Express (U.K), Sep 12, 2023, by Giulio Terzi

It has been almost a year since Iran’s anti-government uprising. Scenes of young Iranians, women, and men, crying for freedom in the streets, challenging the clerical regime and its armed repressive forces for months, shocked the world. The regime is plainly still struggling to restore the status quo.

Autocracies are on the rise the world over. Yet, even among them, the ayatollahs stand out.

Given Tehran’s destructive role on the international scene for the past four decades, the ongoing deep-rooted tumult in Iran provided a unique opportunity for Western powers to fundamentally change the situation in the volatile Middle East.

However, this has two prerequisites: a correct understanding of the dynamics in Iran and the courage to change prevailing policies accordingly.

Unfortunately, there are still Western governments that seem to be ready to let Tehran suppress dissent both at home and abroad by providing sanctions relief or other concessions.

This is a huge mistake since the protests that started last year were the most significant challenge to the theocratic dictatorship so far. The movement encompassed approximately 300 cities and towns spanning all 31 Iranian provinces and involved participation from every social class, ethnic group, and generation.

Universities were a hotbed for political activity for months, but even more significantly, high school students also actively took part in the uprising – especially high school girls.

There were multiple reports of girls shouting down government officials who came to plead for the restoration of order and driving them off campus.

Videos posted to social media showed collective efforts to remove and deface images of the regime’s founder Ruhollah Khomeini, and current Supreme Leader Ali Khamenei, which are required to be kept on display in all classrooms.

Recently, the Islamic Republic surpassed 500 executions for the current year.

Organisations such as the United Nations Human Rights Council have expressed an understanding that the underlying wave of executions is intended to intimidate the public into silence.

Indeed, seven individuals have been executed specifically for their participation in last year’s uprising, and dozens of similar executions may yet be pending, as the Iranian judiciary is likely biding its time to see whether or not the international community is willing to look the other way on such gross human rights violations.

Concessions would clearly communicate such willingness.
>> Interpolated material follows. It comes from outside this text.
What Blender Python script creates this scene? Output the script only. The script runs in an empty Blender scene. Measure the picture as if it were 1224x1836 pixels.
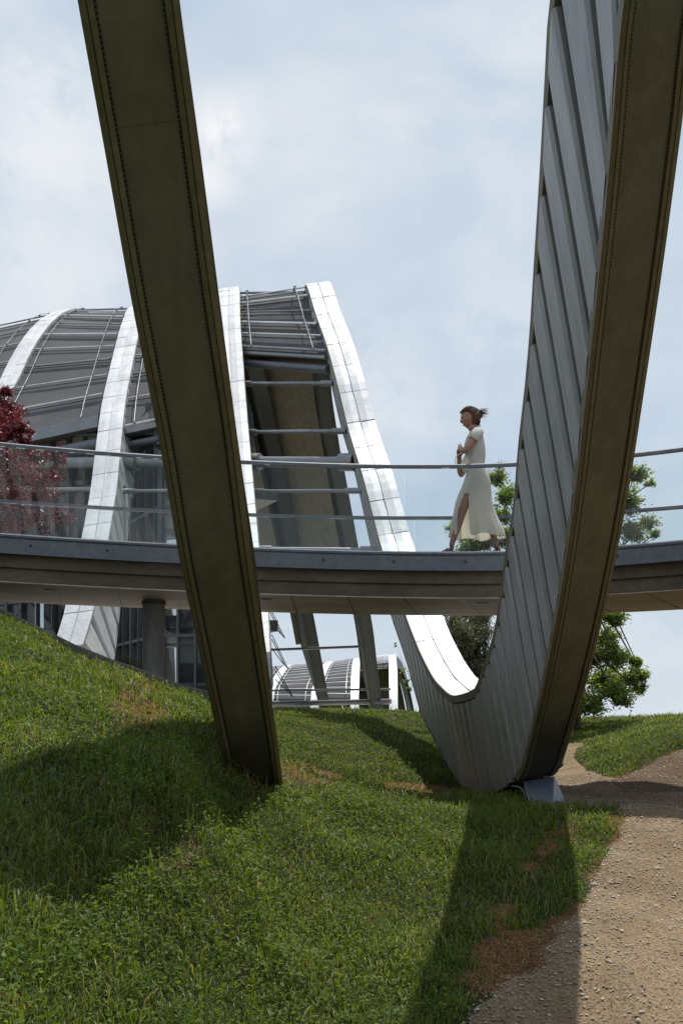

Expanded sanctions and greater diplomatic isolation would send exactly the opposite message, thereby pressuring Tehran to think twice about its repressive strategies while also signalling to Resistance activists that the democratic nations of the world are ready to stand on their side, and thus on the right side of history.

There should be no question about which course of action Western powers take, but sadly there is.

Some in the West have speculated that the regime might be willing to “compromise” in the wake of the uprising. But Tehran has explicitly rejected this notion on all strategic issues, and the West should recognise what that means.

For the better part of the last 44 years, policymakers have been far too credulous about the prospect of internal reform of the Iranian regime.

Fearing confrontation with that regime, they have put their faith in “reformists” and “moderates” to temper its more malign impulses. But this strategy has consistently failed to pay off, and those malign impulses have inevitably grown stronger, especially at times when the regime appeared more vulnerable to its own restive population.

The strategy of hopeful appeasement should, therefore, have been abandoned long ago.

It should certainly have been abandoned in the run-up to the latest uprising, as Khamenei systematically drove out “moderates” from the government.

And it should have most certainly been abandoned in the wake of the uprising, as Tehran made clearer than ever before that it is incapable of responding to domestic dissent with anything other than brutal repression.

Within several weeks of the outbreak of last year’s uprising, authorities killed some 750 protesters and arrested 30,000 others. The network of the country’s leading pro-democracy opposition group, the People’s Mojahedin Organization of Iran (MEK), reported the regime’s atrocities early and often.

MEK-affiliated “resistance units” also played a key role in organising protests and promoting slogans that clarified the people’s desire for regime change and the establishment of a democratic republic.

Over the years, Western governments have tended to view regime change in Iran as a gamble with an extremely uncertain outcome. The reality is that there is an organised opposition movement that has been steadily gaining steam over the years and causing popular dissent to coalesce around its defined vision for an Iranian republic based on secularism, equal rights, and the rule of law, as articulated in the ten-point plan of Maryam Rajavi, the president of the National Council of Resistance of Iran.

The Iranian situation is heading toward a major change and the West cannot afford to be caught off guard.

The US and EU should have the courage to open a new policy regarding Iran, a policy that identifies with the Iranian people, is in line with our values, and can have long-lasting impact on the whole Middle East.